Renonciations et successions: quelles pratiques?

Auteur•rice•s

Cécile PERES

Publication

2017

La renonciation de l’héritier en matière successorale a longtemps été considérée comme une issue anormale par laquelle le successible se détournait de la succession à laquelle il devenait étranger. Cependant, ce mécanisme juridique a été profondément modernisé à l’occasion de la réforme des successions et des libéralités par la loi du 23 juin 2006. Rajeunie, repensée, la renonciation se présente désormais sous de multiples formes et peut remplir des fonctions bien différentes. Ainsi renouvelée, la renonciation est devenue, du moins dans les textes, un mode d’optimisation prometteur de la transmission des patrimoines dans un contexte d’allongement de la durée de vie et un outil de libéralisation du droit des successions et des libéralités. Renoncer, c’est désormais aussi transmettre et permettre au disposant de transmettre plus librement.

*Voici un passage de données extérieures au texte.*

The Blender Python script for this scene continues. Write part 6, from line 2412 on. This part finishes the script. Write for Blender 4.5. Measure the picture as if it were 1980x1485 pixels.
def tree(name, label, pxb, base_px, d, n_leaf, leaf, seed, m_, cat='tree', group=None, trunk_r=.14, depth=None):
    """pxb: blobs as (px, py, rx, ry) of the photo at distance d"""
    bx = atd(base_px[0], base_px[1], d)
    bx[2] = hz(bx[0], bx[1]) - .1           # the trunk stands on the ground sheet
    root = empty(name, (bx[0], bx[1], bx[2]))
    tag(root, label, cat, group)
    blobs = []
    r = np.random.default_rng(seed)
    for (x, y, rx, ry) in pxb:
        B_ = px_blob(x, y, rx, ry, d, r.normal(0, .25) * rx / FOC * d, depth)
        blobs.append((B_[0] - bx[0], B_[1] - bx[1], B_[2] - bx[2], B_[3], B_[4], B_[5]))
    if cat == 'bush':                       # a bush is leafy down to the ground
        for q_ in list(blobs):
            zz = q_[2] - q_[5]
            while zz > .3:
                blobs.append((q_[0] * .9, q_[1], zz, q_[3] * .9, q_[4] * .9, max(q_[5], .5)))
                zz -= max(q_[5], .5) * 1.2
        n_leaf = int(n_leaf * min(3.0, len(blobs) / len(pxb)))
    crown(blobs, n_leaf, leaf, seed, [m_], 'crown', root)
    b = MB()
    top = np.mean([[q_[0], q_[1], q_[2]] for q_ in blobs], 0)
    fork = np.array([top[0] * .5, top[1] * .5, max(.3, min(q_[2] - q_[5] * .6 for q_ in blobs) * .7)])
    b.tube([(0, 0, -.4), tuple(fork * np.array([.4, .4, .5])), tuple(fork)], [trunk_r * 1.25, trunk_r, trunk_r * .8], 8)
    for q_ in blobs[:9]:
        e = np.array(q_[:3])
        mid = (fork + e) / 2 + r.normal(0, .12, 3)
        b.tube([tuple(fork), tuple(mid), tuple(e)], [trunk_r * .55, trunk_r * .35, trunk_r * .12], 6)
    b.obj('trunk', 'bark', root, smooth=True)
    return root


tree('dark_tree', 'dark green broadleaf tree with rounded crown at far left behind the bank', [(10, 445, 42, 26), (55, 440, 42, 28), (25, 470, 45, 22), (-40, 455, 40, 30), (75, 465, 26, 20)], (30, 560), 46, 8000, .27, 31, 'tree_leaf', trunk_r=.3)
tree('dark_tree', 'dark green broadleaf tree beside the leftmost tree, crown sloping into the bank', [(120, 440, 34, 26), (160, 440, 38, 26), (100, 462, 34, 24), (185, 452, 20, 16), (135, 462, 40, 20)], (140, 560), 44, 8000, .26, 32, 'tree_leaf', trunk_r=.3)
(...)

C’est notamment ce que donnent à voir la renonciation à la succession, en tant qu’option héréditaire, lorsqu’elle est assortie d’une représentation du renonçant par ses propres descendants ; le cantonnement des libéralités qui permet au bénéficiaire d’une libéralité consentie par le défunt de n’en accepter qu’une partie et d’y renoncer pour le surplus à la mesure de ses besoins ; la donation-partage transgénérationnelle par laquelle la génération intermédiaire (les enfants) accepte, du vivant du futur défunt, de s’effacer au profit de la plus jeune génération (les petits- enfants) ou encore la renonciation anticipée à l’action en réduction des libéralités par laquelle l’héritier réservataire renonce par avance à agir en réduction contre les libéralités portant atteinte à sa réserve.

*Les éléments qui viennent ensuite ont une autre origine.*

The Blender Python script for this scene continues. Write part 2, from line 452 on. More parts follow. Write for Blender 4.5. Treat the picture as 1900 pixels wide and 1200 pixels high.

Toute la question, à laquelle la recherche s’est efforcée de répondre, est de savoir si ce renouvellement théorique a été suivi d’effets pratiquement dix ans après l’entrée en vigueur de la loi et, dans l’affirmative, de déterminer à quels usages ces outils correspondent effectivement. A cette fin, une enquête de sociologie juridique appliquée a été menée auprès des notaires. L’enquête a mobilisé plusieurs outils. Des questionnaires ont été diffusés et des entretiens semi- directifs menés. L’enquête a également cherché à replacer cette évolution dans un contexte historique en analysant la résurgence des renonciations sur le temps long. Elle a enfin mobilisé le droit comparé et le droit international privé afin de mesurer ce phénomène à la lumière des pratiques étrangères et de l’internationalisation contemporaine des successions.

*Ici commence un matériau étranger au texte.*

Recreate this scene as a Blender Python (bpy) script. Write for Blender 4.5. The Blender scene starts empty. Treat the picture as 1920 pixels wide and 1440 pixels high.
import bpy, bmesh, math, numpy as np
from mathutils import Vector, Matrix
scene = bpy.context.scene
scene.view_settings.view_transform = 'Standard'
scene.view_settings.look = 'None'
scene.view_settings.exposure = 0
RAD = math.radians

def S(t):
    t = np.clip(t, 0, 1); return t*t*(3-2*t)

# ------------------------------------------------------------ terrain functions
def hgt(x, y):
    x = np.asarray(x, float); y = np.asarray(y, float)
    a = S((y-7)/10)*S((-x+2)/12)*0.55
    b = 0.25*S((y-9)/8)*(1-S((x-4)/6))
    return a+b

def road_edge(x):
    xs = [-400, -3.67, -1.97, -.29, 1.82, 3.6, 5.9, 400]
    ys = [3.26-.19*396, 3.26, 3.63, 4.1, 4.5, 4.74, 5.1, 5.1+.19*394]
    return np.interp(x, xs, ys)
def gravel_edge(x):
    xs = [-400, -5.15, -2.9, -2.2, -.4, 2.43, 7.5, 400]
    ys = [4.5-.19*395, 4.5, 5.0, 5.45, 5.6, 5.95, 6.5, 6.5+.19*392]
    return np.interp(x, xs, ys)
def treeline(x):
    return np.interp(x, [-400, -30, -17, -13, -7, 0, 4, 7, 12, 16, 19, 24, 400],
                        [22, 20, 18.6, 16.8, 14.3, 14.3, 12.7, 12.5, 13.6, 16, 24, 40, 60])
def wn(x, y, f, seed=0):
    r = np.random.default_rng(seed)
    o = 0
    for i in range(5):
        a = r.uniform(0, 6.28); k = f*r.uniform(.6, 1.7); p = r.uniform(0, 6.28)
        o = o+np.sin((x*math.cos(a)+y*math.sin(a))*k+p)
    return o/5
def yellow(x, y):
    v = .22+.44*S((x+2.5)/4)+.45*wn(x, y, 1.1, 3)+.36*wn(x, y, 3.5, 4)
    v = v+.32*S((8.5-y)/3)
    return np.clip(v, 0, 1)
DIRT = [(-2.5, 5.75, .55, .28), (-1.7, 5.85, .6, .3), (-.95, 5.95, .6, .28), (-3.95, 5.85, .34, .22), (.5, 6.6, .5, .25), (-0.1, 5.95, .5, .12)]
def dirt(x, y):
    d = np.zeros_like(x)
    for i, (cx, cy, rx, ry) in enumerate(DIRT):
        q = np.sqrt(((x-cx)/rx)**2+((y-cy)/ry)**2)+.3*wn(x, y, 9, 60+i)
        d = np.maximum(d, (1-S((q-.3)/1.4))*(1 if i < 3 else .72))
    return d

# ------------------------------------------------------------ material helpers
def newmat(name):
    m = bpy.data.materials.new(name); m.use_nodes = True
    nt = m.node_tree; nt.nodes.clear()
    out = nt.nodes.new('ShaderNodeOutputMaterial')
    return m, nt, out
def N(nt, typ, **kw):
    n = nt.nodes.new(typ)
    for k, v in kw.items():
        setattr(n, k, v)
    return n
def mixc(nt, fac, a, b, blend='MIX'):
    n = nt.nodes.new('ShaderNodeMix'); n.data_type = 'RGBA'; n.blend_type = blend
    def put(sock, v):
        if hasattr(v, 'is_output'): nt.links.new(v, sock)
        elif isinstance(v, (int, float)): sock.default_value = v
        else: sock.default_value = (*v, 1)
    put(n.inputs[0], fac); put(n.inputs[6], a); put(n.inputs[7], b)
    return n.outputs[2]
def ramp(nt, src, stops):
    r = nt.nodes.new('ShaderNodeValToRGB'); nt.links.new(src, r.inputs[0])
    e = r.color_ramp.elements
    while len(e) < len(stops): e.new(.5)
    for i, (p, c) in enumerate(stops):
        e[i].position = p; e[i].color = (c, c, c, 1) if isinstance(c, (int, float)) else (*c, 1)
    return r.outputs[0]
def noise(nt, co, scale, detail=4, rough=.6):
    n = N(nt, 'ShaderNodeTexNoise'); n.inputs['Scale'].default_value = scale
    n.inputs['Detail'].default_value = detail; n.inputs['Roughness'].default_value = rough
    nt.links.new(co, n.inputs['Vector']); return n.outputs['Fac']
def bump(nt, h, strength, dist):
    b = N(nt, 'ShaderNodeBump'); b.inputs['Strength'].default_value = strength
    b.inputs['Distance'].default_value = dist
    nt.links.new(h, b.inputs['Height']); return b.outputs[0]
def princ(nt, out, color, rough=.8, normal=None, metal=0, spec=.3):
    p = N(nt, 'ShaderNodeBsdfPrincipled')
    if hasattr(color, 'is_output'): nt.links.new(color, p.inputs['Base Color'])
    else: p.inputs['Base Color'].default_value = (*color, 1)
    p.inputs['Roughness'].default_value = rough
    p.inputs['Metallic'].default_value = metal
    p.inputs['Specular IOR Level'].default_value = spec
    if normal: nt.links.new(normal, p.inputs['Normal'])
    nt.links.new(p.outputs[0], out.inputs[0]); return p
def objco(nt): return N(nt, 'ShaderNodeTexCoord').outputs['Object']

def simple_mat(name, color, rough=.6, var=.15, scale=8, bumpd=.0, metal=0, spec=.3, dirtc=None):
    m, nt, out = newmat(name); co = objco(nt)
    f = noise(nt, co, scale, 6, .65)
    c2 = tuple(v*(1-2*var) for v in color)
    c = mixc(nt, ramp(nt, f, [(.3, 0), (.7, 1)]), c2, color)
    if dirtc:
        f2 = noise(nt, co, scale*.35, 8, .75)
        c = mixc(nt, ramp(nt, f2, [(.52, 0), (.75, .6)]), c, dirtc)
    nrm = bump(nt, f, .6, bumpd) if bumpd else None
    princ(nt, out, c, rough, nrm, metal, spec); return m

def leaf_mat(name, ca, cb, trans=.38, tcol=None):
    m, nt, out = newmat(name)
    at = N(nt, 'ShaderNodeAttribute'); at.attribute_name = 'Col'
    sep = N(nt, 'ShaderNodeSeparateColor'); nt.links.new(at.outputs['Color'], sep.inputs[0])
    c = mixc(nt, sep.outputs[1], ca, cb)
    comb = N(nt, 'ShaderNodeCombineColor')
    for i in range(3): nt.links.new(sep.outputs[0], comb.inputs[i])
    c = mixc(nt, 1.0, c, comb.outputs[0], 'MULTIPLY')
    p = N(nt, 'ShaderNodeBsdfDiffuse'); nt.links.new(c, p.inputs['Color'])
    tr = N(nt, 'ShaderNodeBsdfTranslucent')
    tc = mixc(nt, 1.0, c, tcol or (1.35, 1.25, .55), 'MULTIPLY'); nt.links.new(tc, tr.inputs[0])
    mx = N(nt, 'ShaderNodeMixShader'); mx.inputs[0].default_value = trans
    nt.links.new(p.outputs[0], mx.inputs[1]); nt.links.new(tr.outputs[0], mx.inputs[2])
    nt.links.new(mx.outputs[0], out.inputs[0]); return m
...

Des données recueillies relativement aux pratiques françaises contemporaines, il résulte que, de manière générale, la renonciation reste largement inhabituelle pour l’héritier. A cet égard, la renonciation confirme à sa manière l’importance sociologique de la transmission entre les générations qui se joue autour de l’héritage. Par ailleurs, si les nouvelles renonciations ont, pour certaines, bien trouvé leur place dans la pratique notariale et si elles contribuent effectivement, dans cette mesure, à l’avènement d’une succession négociée et au renouvellement du rôle de l’héritier dans le processus de transmission, leurs usages sociaux sont très différenciés car ils dépendent directement de la valeur de la succession ainsi que de la situation personnelle et familiale des acteurs. Enfin, la prudence dont la pratique fait preuve dans la mise en œuvre de la renonciation anticipée à l’action en réduction traduit en contrepoint l’attachement des notaires à la réserve héréditaire et à l’égalité successorale minimale qu’elle permet d’assurer entre les héritiers et, par-delà, le profond enracinement de cette institution dans la société française.